Lors de la visite de Michelle Bachelet en Chine, les médias officiels chinois ont relayé ses propos, selon lesquels elle « admirait les efforts de la Chine en matière de […] protection des droits humains ». Le Haut-Commissariat aux droits de l’homme a plus tard publié une clarification de ses propos, qui n’étaient en rien un éloge du bilan de la Chine en matière de droits humains.

Depuis septembre 2018, lorsque la Haut-commissaire a demandé pour la première fois à se rendre au Xinjiang « à la lumière d’allégations profondément troublantes de détentions arbitraires à grande échelle de Ouïghours et d’autres communautés musulmanes », de nombreuses organisations ont publié des informations détaillées et corroborées sur la situation. En juin 2021, Amnesty International a publié un rapport étoffé démontrant que la répression exercée par le pouvoir chinois contre les minorités ethniques à majorité musulmane du Xinjiang s’apparentait à de graves violations des droits humains, dont des crimes contre l’humanité.

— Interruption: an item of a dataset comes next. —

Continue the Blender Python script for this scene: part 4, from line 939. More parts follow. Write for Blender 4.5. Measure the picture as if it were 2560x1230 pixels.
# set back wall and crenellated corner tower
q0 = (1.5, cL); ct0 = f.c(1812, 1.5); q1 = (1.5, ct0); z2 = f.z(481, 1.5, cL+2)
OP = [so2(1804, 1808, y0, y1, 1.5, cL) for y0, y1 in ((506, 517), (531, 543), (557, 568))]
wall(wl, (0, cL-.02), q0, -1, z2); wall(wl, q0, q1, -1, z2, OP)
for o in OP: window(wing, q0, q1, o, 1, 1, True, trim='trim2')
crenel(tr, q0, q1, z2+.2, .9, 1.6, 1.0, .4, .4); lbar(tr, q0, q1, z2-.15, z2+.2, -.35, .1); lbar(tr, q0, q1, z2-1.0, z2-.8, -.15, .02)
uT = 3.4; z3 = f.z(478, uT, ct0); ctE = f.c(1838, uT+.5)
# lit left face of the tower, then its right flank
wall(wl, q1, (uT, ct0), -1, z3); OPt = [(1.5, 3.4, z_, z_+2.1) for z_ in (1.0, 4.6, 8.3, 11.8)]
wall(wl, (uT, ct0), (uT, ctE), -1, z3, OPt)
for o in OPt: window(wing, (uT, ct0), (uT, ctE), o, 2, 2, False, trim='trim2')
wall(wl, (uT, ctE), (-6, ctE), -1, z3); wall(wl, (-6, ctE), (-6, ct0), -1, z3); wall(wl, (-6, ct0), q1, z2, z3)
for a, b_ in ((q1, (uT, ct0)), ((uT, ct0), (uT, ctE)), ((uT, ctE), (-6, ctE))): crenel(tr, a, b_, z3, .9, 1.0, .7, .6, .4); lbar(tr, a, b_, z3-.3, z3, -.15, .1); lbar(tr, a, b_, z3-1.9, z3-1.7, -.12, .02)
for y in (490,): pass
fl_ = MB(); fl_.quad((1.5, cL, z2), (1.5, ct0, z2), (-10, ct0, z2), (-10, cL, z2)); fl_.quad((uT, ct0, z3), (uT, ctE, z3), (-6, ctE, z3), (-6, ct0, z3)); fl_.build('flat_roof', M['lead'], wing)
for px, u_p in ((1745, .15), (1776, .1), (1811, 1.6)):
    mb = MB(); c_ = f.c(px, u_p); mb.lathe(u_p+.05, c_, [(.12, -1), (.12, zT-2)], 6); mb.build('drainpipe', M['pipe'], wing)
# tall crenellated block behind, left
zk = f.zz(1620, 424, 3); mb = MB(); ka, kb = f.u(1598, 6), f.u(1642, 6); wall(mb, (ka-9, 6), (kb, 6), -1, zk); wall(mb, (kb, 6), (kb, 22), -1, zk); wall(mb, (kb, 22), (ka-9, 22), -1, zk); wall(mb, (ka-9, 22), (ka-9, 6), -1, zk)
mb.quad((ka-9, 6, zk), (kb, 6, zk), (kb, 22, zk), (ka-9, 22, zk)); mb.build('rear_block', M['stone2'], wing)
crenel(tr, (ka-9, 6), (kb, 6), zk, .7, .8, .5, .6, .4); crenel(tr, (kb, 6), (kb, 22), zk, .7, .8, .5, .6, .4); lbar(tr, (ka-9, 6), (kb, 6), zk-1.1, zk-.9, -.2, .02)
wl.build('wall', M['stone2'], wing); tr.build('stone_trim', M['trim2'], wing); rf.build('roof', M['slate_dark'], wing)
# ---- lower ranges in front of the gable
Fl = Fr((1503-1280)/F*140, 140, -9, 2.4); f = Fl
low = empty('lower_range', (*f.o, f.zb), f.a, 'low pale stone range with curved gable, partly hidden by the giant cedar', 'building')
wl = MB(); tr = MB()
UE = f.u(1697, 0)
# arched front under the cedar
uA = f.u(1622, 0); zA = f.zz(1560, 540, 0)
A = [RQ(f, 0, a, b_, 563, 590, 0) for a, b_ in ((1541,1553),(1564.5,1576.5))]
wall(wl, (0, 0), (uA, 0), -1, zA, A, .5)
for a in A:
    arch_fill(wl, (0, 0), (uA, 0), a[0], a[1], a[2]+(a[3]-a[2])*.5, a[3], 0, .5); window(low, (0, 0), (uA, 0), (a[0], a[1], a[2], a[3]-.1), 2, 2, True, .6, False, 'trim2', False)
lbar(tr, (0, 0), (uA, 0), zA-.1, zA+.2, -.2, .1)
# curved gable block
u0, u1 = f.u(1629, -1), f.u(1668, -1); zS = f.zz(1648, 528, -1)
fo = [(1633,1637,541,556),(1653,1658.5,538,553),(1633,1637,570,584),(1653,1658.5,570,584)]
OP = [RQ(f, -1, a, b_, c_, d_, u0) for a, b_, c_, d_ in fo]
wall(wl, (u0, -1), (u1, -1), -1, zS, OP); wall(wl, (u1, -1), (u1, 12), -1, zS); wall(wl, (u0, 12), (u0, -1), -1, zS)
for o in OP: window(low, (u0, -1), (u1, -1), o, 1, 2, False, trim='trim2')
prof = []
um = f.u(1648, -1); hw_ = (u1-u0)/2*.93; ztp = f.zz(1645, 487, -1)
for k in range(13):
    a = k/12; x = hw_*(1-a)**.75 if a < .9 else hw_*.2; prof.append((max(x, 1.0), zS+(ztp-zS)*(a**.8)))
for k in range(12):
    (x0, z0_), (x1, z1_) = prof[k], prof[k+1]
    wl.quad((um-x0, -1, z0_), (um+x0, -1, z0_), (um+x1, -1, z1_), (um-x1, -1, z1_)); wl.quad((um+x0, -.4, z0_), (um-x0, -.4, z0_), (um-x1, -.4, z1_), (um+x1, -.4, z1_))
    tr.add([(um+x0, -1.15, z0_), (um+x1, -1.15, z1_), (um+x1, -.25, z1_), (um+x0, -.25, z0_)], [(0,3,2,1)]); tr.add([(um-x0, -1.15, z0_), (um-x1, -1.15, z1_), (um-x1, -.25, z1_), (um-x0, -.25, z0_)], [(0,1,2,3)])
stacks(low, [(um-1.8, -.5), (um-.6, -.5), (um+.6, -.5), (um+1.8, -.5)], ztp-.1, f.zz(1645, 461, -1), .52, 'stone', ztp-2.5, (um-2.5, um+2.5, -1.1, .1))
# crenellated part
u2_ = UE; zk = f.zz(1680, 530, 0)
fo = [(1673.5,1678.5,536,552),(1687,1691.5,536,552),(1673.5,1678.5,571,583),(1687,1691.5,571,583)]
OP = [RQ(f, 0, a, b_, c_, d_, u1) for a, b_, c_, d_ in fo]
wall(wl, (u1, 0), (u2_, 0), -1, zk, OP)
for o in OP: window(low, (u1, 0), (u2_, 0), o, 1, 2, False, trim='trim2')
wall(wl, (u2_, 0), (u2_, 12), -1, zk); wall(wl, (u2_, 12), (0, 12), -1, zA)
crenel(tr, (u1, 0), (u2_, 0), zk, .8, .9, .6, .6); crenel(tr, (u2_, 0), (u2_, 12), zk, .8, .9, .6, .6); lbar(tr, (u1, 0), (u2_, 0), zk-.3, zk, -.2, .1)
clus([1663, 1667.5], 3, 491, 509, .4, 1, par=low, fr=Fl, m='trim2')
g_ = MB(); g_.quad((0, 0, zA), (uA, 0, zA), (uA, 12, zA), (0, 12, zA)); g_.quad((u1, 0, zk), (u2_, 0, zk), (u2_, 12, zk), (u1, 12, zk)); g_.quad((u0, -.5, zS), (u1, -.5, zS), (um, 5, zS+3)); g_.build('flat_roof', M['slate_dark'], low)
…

Fondé sur des dizaines de témoignages, ce rapport décrit « un enfer dystopique » incluant de graves violations des droits des détenus, une surveillance systématique de millions de personnes par l’État et des mesures prises pour éradiquer les traditions religieuses, les pratiques culturelles et les langues locales des groupes ethniques musulmans de la région.

Amnesty International a lancé une campagne internationale qui ciblait au départ plus de 70 personnes, réclamant la libération de toutes les personnes détenues arbitrairement dans les camps et les prisons, ainsi que la fermeture des camps d’internement. Pour le seul mois de mai, elle a recueilli des informations concernant 40 autres personnes disparues ou détenues, car l’annonce de la visite de Michelle Bachelet a incité d’autres familles à se manifester et à réclamer justice pour des proches au Xinjiang qui ont disparu et seraient détenus.

Le HCDH a déjà compilé son propre rapport sur les violations des droits humains au Xinjiang qui, selon Michelle Bachelet, était en cours de « finalisation » l’an dernier. Il n’a pas encore été rendu public, malgré les multiples demandes de près de 200 ONG, dont Amnesty International.